Banking on love

Archana Singh | Updated on February 15, 2019

Forever moment: There are one lakh drawers in the museum, whose creation was inspired by the love story of a local couple, Andrej and Marina   -  IMAGE COURTESY: LOVE BANK

A mining town in Slovakia is home to a unique museum that safeguards love mementoes

On a bright sunny morning, in the heart of Banska Stiavnica, a small mining town about 170 km from Bratislava, a couple eagerly waits for the clock to strike half past nine. “Just seven more minutes,” the woman tells her boyfriend of seven years, her eyes fixed on the black iron gate of an old building. Soon to be her husband, the man counts the seconds with his arms around her.

They are outside the Love Bank, a unique Slovakian museum that is said to have one lakh drawers.

Andrea and Tomas are college sweethearts who have travelled 80 km to immortalise their love with an act that has earned cult status among countless couples — keeping mementoes in the safety of the museum’s drawers.

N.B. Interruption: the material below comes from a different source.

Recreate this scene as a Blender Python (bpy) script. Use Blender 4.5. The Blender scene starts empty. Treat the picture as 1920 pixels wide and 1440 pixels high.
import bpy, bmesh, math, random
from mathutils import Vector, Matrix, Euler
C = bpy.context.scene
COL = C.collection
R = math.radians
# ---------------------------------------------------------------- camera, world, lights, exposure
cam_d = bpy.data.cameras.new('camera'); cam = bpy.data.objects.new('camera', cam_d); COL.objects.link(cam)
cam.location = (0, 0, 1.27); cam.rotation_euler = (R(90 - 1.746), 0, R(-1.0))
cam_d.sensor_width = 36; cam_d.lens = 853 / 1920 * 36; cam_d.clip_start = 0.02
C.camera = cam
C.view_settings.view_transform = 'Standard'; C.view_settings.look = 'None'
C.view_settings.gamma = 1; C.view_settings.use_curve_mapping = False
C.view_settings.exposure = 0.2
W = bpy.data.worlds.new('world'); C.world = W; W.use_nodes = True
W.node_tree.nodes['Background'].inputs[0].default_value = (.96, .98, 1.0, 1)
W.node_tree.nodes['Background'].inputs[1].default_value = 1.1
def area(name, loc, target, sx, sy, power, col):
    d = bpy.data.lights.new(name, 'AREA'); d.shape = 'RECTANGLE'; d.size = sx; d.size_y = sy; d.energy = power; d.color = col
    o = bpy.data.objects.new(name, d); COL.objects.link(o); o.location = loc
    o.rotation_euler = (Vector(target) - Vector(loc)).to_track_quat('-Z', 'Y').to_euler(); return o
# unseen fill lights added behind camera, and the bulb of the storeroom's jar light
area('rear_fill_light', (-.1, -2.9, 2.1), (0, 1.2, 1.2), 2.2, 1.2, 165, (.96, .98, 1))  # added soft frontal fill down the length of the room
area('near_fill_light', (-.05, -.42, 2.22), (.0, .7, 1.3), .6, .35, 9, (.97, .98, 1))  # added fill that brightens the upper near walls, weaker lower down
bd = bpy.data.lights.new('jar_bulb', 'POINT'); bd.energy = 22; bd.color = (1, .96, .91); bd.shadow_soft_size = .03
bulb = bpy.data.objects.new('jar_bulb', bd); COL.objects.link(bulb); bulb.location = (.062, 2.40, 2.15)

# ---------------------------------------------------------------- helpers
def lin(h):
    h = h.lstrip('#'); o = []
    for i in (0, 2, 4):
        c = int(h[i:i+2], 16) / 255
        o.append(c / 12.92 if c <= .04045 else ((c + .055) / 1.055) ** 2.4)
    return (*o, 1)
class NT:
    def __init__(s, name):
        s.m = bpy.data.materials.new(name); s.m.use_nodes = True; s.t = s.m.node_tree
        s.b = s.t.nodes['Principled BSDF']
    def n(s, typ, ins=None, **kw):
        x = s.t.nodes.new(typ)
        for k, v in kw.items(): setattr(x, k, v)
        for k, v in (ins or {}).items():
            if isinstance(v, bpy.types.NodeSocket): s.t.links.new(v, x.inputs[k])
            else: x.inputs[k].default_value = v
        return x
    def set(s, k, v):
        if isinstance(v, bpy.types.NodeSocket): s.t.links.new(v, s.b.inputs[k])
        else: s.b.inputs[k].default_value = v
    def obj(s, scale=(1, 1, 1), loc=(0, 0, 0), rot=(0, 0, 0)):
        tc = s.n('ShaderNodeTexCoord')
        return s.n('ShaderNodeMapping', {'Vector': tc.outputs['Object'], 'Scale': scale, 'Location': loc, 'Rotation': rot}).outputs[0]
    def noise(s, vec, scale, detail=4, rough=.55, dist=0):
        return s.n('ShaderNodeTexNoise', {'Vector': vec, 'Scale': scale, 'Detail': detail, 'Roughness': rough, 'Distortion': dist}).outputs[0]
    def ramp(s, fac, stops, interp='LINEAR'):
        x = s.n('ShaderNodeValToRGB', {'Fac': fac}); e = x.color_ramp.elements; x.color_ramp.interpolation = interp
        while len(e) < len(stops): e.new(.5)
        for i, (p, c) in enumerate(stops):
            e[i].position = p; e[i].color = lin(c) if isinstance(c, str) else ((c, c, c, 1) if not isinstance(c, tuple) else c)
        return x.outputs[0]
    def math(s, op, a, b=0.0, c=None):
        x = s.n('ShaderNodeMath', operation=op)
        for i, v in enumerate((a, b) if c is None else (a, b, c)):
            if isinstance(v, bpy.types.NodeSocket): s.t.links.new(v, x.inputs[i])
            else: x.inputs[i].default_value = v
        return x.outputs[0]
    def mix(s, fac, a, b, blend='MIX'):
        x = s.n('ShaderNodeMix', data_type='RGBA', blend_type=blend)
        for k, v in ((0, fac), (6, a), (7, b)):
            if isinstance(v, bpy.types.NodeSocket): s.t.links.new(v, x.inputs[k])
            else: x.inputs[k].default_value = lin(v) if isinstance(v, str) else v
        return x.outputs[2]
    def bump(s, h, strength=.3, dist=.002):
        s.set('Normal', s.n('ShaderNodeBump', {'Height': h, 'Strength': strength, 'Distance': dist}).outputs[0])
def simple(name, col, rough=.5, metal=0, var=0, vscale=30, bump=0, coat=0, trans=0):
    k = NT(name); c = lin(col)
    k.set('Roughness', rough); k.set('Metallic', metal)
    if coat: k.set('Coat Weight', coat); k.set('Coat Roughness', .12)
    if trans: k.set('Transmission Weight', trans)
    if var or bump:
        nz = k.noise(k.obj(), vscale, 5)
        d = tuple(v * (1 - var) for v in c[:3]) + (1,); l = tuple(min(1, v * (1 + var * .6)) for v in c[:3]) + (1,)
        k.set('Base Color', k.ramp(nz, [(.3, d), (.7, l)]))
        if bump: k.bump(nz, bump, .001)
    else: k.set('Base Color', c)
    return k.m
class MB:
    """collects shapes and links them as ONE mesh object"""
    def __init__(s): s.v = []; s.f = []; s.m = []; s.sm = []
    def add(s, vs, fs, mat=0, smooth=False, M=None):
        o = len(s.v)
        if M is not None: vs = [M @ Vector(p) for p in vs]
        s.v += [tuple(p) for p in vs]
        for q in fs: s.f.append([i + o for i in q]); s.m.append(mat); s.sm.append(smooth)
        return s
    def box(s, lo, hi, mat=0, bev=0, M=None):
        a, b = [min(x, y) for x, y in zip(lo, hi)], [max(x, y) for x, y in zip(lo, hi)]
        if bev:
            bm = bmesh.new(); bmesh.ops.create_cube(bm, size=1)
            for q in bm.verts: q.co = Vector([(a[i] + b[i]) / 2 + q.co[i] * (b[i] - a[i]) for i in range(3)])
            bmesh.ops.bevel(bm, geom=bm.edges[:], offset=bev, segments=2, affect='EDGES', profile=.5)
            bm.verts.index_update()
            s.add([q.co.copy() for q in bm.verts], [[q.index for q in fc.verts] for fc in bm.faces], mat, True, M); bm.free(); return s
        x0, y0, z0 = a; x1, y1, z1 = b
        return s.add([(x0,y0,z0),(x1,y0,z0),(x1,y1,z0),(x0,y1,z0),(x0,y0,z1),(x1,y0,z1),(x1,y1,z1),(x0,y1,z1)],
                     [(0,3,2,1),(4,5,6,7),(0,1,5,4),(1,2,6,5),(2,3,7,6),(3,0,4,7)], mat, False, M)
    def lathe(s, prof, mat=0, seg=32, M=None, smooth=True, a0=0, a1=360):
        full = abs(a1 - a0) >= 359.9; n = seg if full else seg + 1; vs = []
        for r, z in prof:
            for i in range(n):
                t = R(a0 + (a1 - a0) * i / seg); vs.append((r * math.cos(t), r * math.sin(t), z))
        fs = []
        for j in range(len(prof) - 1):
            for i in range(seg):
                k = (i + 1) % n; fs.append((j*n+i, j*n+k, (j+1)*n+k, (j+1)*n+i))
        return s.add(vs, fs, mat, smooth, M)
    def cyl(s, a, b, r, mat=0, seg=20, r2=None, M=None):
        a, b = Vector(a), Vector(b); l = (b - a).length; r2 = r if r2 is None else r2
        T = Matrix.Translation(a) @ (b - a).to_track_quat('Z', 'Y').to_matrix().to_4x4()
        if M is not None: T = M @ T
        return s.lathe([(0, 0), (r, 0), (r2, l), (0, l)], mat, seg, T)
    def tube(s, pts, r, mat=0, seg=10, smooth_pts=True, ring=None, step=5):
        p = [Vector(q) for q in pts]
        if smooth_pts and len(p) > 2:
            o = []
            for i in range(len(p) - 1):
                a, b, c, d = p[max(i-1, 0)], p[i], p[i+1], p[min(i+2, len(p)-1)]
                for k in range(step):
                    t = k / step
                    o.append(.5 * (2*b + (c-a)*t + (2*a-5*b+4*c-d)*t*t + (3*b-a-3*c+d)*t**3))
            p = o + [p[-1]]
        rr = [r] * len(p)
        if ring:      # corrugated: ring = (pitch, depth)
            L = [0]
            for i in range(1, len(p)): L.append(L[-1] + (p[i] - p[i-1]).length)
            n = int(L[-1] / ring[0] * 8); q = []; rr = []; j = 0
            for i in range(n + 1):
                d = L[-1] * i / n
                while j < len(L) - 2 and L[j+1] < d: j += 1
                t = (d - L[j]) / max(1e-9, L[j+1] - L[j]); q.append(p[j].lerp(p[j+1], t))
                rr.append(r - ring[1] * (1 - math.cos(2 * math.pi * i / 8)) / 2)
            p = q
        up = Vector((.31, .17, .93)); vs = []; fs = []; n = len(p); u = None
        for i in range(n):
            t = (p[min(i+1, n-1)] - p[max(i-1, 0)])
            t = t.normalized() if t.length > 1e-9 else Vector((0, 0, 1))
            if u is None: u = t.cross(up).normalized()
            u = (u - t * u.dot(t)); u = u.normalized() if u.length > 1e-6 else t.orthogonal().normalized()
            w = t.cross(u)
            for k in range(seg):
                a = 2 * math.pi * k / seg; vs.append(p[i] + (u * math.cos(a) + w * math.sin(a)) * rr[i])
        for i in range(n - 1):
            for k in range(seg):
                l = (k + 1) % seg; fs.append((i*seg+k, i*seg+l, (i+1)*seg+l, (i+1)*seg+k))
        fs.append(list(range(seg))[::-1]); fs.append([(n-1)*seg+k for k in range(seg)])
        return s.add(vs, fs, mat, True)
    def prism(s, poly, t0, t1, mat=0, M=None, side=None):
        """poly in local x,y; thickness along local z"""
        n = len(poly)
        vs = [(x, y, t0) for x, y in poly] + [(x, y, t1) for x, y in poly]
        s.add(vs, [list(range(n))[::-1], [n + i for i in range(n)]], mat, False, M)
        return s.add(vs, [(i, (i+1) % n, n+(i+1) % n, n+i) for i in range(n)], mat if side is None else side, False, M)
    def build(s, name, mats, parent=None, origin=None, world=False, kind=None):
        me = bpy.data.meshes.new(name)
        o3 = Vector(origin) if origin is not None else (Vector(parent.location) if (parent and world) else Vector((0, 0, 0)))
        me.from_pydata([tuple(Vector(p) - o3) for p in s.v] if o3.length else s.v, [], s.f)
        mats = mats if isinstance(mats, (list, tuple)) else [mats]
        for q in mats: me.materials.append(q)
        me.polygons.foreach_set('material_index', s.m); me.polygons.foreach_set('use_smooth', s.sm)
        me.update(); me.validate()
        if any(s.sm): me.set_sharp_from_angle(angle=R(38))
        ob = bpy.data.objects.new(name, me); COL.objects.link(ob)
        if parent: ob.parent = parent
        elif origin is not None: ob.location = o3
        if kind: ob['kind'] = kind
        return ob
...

Lovers down the decades have been inspired by the legend of Andrej and Marina, the couple whose love story led to the creation of this museum. However, unlike the many who visit the Love Bank, Andrej and Marina did not have a happily ever after.

Marina’s affluent parents — in keeping with the age-old poor boy-rich girl trope — decided to separate the teenaged lovers by getting their daughter married to a wealthy gingerbread maker. A heartbroken Andrej, who was Marina’s tutor, turned to priesthood for solace. His love for Marina found expression in a poem (titled Marina) he wrote for her in 1846. The “world’s longest love poem” runs into 2,910 lines and is read widely across Slovakia.

I follow Andrea and Tomas into the museum — which has come up in the house where Marina grew up. I watch from a distance as they sign up for a life membership and deposit their first token of love — two heart-shaped pendants — in a tiny vault. Around them are scores of visitors in all age groups. Some are with children in tow while many are in the company of partners and friends. Interestingly, there are several singles too, and the array of love mementoes ranges from letters to cinema tickets. I spot a mother preserving the scan of her five-month-old foetus. Minutes later, I find another girl putting a photo of her pet dog in a box. Everywhere I find couples clicking selfies with the vaults in the backdrop.

Exhibition manager Katarína Javorská, who takes me around the museum, says that each love box bears a piece of the original manuscript of Andrej’s historic poem. A love box here comes at a price — €50 for a year and €100 for a lifetime. This Valentine’s Day, however, many visitors got the chance to get a love box for free. “Our mission is to bring more love to the world. You can also preserve your love for art, nature, even food,” says Javorská.

Among the many exhibits at Love Bank is the popular “love-o-meter”. Couples flock to this curious contraption to “measure the strength of their love”. They hold hands as they touch the handle of the machine, which then supposedly “gauges the electricity in their bodies” and puts out a verse from the Marina that “best describes their love”. The technology of this machine is still “a big secret”, says Javorská, adding that it unfailingly brings smiles and joy to those who are willing to experiment.

The next section transports me to the 19th century, through an interactive exhibition, with talking portraits bringing alive the Andrej-Marina saga. Outside the museum, I find scores of people queueing up for the perfect “love pose” against the building. Some attach love locks to a metal frame, much like tourists in Paris do at the Pont des Arts.

When I had planned my trip to Banska Stiavnica, the ‘Silver Town’ of medieval ages, I had not even heard of the Love Bank. Else I, too, would have made use of its drawers. Nonetheless, it gives me another reason to revisit this Unesco-protected town that seems lost in time — one where people are in no hurry to get anywhere and where the cafés are always running full.

Banska Stiavnica urges you to slow down and walk around its churches and mansions that once belonged to rich miners. Cowering in the hills above it are small houses that were home to the ordinary miner. No one knows if love stories — of the kind that the museum celebrates — blossomed in the lanes that led to the mines. But once you are in Banska Stiavnica, love will find you.

Archana Singh is a freelance writer based in Delhi


Travel log

  • Getting there
  • Fly to Vienna/Prague/Bratislava and then either drive from Bratislava to Stiavnica (2 hours) or take a direct bus (3 hours).
  • BLink Tip
  • The medieval town was the former El Dorado of the Kingdom of Hungary. While most of its wealth has depleted, there are several relics of bygone eras. Don’t miss the Holy Trinity Square, Botanical Garden and the Mining Academy.